* SET PROBLEM
Copy out the data below verbatim.

* PROVIDED MATERIAL
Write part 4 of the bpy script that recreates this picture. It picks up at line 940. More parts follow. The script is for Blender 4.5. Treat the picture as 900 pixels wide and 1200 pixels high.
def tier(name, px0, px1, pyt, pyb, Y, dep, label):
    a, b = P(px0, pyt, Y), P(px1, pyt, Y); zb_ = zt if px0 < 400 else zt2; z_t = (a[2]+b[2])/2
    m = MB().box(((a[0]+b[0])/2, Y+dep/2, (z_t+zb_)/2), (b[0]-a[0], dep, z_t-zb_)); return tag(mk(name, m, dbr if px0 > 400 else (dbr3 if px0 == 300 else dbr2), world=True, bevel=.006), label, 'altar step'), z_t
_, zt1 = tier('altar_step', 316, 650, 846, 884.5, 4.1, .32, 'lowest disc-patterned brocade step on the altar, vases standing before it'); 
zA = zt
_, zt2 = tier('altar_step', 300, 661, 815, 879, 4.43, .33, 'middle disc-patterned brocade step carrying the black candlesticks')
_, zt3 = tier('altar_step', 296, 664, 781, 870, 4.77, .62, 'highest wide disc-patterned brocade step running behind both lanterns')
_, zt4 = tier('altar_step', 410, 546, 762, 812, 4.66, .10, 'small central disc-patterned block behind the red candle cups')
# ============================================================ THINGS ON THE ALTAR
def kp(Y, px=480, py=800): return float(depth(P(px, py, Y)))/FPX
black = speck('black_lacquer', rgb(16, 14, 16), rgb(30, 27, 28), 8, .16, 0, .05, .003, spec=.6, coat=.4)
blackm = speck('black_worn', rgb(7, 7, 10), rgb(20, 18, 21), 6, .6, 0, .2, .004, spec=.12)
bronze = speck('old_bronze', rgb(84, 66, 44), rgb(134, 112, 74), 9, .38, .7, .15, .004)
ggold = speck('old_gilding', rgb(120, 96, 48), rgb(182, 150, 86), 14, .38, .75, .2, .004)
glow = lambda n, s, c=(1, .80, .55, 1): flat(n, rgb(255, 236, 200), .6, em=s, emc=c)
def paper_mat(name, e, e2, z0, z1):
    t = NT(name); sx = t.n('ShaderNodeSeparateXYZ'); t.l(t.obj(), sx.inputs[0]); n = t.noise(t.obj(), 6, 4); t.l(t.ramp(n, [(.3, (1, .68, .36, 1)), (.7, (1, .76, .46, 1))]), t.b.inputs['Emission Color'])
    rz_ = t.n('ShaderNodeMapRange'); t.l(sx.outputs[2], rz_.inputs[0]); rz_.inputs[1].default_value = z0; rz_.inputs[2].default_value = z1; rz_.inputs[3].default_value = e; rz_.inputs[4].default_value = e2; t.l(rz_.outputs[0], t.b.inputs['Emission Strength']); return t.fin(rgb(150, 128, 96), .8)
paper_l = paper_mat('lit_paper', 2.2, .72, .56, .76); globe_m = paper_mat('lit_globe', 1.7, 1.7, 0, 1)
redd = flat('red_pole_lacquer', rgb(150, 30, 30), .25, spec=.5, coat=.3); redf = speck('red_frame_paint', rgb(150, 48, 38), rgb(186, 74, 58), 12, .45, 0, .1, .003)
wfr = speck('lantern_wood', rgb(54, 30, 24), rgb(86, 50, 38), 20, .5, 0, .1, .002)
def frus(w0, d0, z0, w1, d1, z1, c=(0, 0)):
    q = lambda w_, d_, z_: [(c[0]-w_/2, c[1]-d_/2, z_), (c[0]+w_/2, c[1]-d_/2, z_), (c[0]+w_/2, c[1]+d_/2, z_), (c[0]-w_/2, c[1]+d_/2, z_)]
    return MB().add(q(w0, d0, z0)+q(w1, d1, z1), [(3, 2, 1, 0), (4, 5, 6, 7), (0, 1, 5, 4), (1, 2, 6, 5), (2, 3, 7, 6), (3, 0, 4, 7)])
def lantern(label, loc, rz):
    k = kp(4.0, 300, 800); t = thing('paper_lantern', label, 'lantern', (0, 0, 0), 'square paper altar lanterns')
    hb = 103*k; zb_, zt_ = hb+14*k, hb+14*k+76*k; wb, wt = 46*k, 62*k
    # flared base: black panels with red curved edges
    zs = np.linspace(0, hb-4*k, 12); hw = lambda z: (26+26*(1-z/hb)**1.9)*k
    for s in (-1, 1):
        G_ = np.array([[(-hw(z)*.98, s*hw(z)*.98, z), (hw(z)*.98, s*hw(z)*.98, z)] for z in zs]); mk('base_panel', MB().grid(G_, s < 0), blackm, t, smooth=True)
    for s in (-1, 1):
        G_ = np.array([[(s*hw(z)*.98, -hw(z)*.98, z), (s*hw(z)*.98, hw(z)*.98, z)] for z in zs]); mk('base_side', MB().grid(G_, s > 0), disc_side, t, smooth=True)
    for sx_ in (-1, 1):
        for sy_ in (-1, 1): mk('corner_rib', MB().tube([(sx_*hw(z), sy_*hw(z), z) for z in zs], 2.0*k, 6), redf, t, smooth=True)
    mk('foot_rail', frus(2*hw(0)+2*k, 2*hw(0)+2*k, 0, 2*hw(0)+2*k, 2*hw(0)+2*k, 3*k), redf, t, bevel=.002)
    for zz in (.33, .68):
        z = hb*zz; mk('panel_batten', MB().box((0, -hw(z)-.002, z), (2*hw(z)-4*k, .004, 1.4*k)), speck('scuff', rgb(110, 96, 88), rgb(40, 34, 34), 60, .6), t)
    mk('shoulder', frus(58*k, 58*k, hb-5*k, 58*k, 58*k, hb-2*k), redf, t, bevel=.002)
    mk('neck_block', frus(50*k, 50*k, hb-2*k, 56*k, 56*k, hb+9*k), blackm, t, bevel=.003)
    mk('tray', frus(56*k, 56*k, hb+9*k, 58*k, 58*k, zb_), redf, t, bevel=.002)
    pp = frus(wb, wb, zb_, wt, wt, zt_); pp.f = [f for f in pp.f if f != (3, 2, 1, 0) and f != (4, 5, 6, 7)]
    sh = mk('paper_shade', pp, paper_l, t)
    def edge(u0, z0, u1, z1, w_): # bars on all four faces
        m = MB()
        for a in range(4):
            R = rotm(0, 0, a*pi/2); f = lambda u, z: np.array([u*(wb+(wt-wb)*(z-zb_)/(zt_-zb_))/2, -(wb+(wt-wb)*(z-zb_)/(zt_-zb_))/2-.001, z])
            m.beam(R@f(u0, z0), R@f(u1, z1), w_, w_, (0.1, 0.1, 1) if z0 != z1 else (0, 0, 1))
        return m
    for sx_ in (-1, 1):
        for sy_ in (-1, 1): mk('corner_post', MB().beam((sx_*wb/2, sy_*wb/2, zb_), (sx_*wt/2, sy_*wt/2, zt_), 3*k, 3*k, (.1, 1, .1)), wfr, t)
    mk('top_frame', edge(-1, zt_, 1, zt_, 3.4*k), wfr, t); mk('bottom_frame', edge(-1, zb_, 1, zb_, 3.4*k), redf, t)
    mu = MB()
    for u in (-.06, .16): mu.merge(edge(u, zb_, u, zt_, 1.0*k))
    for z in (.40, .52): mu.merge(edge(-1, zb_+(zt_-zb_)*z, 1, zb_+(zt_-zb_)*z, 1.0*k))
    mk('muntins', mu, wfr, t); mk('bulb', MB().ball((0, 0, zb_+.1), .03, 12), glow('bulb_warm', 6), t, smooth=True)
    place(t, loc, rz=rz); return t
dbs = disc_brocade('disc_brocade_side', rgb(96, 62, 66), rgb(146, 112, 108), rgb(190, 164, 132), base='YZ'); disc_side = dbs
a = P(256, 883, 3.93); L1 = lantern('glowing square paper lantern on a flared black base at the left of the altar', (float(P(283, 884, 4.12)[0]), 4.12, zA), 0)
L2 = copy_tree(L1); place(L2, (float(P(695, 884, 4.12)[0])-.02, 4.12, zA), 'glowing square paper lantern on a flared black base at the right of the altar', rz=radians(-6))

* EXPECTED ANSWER
Write part 4 of the bpy script that recreates this picture. It picks up at line 940. More parts follow. The script is for Blender 4.5. Treat the picture as 900 pixels wide and 1200 pixels high.
def tier(name, px0, px1, pyt, pyb, Y, dep, label):
    a, b = P(px0, pyt, Y), P(px1, pyt, Y); zb_ = zt if px0 < 400 else zt2; z_t = (a[2]+b[2])/2
    m = MB().box(((a[0]+b[0])/2, Y+dep/2, (z_t+zb_)/2), (b[0]-a[0], dep, z_t-zb_)); return tag(mk(name, m, dbr if px0 > 400 else (dbr3 if px0 == 300 else dbr2), world=True, bevel=.006), label, 'altar step'), z_t
_, zt1 = tier('altar_step', 316, 650, 846, 884.5, 4.1, .32, 'lowest disc-patterned brocade step on the altar, vases standing before it'); 
zA = zt
_, zt2 = tier('altar_step', 300, 661, 815, 879, 4.43, .33, 'middle disc-patterned brocade step carrying the black candlesticks')
_, zt3 = tier('altar_step', 296, 664, 781, 870, 4.77, .62, 'highest wide disc-patterned brocade step running behind both lanterns')
_, zt4 = tier('altar_step', 410, 546, 762, 812, 4.66, .10, 'small central disc-patterned block behind the red candle cups')
# ============================================================ THINGS ON THE ALTAR
def kp(Y, px=480, py=800): return float(depth(P(px, py, Y)))/FPX
black = speck('black_lacquer', rgb(16, 14, 16), rgb(30, 27, 28), 8, .16, 0, .05, .003, spec=.6, coat=.4)
blackm = speck('black_worn', rgb(7, 7, 10), rgb(20, 18, 21), 6, .6, 0, .2, .004, spec=.12)
bronze = speck('old_bronze', rgb(84, 66, 44), rgb(134, 112, 74), 9, .38, .7, .15, .004)
ggold = speck('old_gilding', rgb(120, 96, 48), rgb(182, 150, 86), 14, .38, .75, .2, .004)
glow = lambda n, s, c=(1, .80, .55, 1): flat(n, rgb(255, 236, 200), .6, em=s, emc=c)
def paper_mat(name, e, e2, z0, z1):
    t = NT(name); sx = t.n('ShaderNodeSeparateXYZ'); t.l(t.obj(), sx.inputs[0]); n = t.noise(t.obj(), 6, 4); t.l(t.ramp(n, [(.3, (1, .68, .36, 1)), (.7, (1, .76, .46, 1))]), t.b.inputs['Emission Color'])
    rz_ = t.n('ShaderNodeMapRange'); t.l(sx.outputs[2], rz_.inputs[0]); rz_.inputs[1].default_value = z0; rz_.inputs[2].default_value = z1; rz_.inputs[3].default_value = e; rz_.inputs[4].default_value = e2; t.l(rz_.outputs[0], t.b.inputs['Emission Strength']); return t.fin(rgb(150, 128, 96), .8)
paper_l = paper_mat('lit_paper', 2.2, .72, .56, .76); globe_m = paper_mat('lit_globe', 1.7, 1.7, 0, 1)
redd = flat('red_pole_lacquer', rgb(150, 30, 30), .25, spec=.5, coat=.3); redf = speck('red_frame_paint', rgb(150, 48, 38), rgb(186, 74, 58), 12, .45, 0, .1, .003)
wfr = speck('lantern_wood', rgb(54, 30, 24), rgb(86, 50, 38), 20, .5, 0, .1, .002)
def frus(w0, d0, z0, w1, d1, z1, c=(0, 0)):
    q = lambda w_, d_, z_: [(c[0]-w_/2, c[1]-d_/2, z_), (c[0]+w_/2, c[1]-d_/2, z_), (c[0]+w_/2, c[1]+d_/2, z_), (c[0]-w_/2, c[1]+d_/2, z_)]
    return MB().add(q(w0, d0, z0)+q(w1, d1, z1), [(3, 2, 1, 0), (4, 5, 6, 7), (0, 1, 5, 4), (1, 2, 6, 5), (2, 3, 7, 6), (3, 0, 4, 7)])
def lantern(label, loc, rz):
    k = kp(4.0, 300, 800); t = thing('paper_lantern', label, 'lantern', (0, 0, 0), 'square paper altar lanterns')
    hb = 103*k; zb_, zt_ = hb+14*k, hb+14*k+76*k; wb, wt = 46*k, 62*k
    # flared base: black panels with red curved edges
    zs = np.linspace(0, hb-4*k, 12); hw = lambda z: (26+26*(1-z/hb)**1.9)*k
    for s in (-1, 1):
        G_ = np.array([[(-hw(z)*.98, s*hw(z)*.98, z), (hw(z)*.98, s*hw(z)*.98, z)] for z in zs]); mk('base_panel', MB().grid(G_, s < 0), blackm, t, smooth=True)
    for s in (-1, 1):
        G_ = np.array([[(s*hw(z)*.98, -hw(z)*.98, z), (s*hw(z)*.98, hw(z)*.98, z)] for z in zs]); mk('base_side', MB().grid(G_, s > 0), disc_side, t, smooth=True)
    for sx_ in (-1, 1):
        for sy_ in (-1, 1): mk('corner_rib', MB().tube([(sx_*hw(z), sy_*hw(z), z) for z in zs], 2.0*k, 6), redf, t, smooth=True)
    mk('foot_rail', frus(2*hw(0)+2*k, 2*hw(0)+2*k, 0, 2*hw(0)+2*k, 2*hw(0)+2*k, 3*k), redf, t, bevel=.002)
    for zz in (.33, .68):
        z = hb*zz; mk('panel_batten', MB().box((0, -hw(z)-.002, z), (2*hw(z)-4*k, .004, 1.4*k)), speck('scuff', rgb(110, 96, 88), rgb(40, 34, 34), 60, .6), t)
    mk('shoulder', frus(58*k, 58*k, hb-5*k, 58*k, 58*k, hb-2*k), redf, t, bevel=.002)
    mk('neck_block', frus(50*k, 50*k, hb-2*k, 56*k, 56*k, hb+9*k), blackm, t, bevel=.003)
    mk('tray', frus(56*k, 56*k, hb+9*k, 58*k, 58*k, zb_), redf, t, bevel=.002)
    pp = frus(wb, wb, zb_, wt, wt, zt_); pp.f = [f for f in pp.f if f != (3, 2, 1, 0) and f != (4, 5, 6, 7)]
    sh = mk('paper_shade', pp, paper_l, t)
    def edge(u0, z0, u1, z1, w_): # bars on all four faces
        m = MB()
        for a in range(4):
            R = rotm(0, 0, a*pi/2); f = lambda u, z: np.array([u*(wb+(wt-wb)*(z-zb_)/(zt_-zb_))/2, -(wb+(wt-wb)*(z-zb_)/(zt_-zb_))/2-.001, z])
            m.beam(R@f(u0, z0), R@f(u1, z1), w_, w_, (0.1, 0.1, 1) if z0 != z1 else (0, 0, 1))
        return m
    for sx_ in (-1, 1):
        for sy_ in (-1, 1): mk('corner_post', MB().beam((sx_*wb/2, sy_*wb/2, zb_), (sx_*wt/2, sy_*wt/2, zt_), 3*k, 3*k, (.1, 1, .1)), wfr, t)
    mk('top_frame', edge(-1, zt_, 1, zt_, 3.4*k), wfr, t); mk('bottom_frame', edge(-1, zb_, 1, zb_, 3.4*k), redf, t)
    mu = MB()
    for u in (-.06, .16): mu.merge(edge(u, zb_, u, zt_, 1.0*k))
    for z in (.40, .52): mu.merge(edge(-1, zb_+(zt_-zb_)*z, 1, zb_+(zt_-zb_)*z, 1.0*k))
    mk('muntins', mu, wfr, t); mk('bulb', MB().ball((0, 0, zb_+.1), .03, 12), glow('bulb_warm', 6), t, smooth=True)
    place(t, loc, rz=rz); return t
dbs = disc_brocade('disc_brocade_side', rgb(96, 62, 66), rgb(146, 112, 108), rgb(190, 164, 132), base='YZ'); disc_side = dbs
a = P(256, 883, 3.93); L1 = lantern('glowing square paper lantern on a flared black base at the left of the altar', (float(P(283, 884, 4.12)[0]), 4.12, zA), 0)
L2 = copy_tree(L1); place(L2, (float(P(695, 884, 4.12)[0])-.02, 4.12, zA), 'glowing square paper lantern on a flared black base at the right of the altar', rz=radians(-6))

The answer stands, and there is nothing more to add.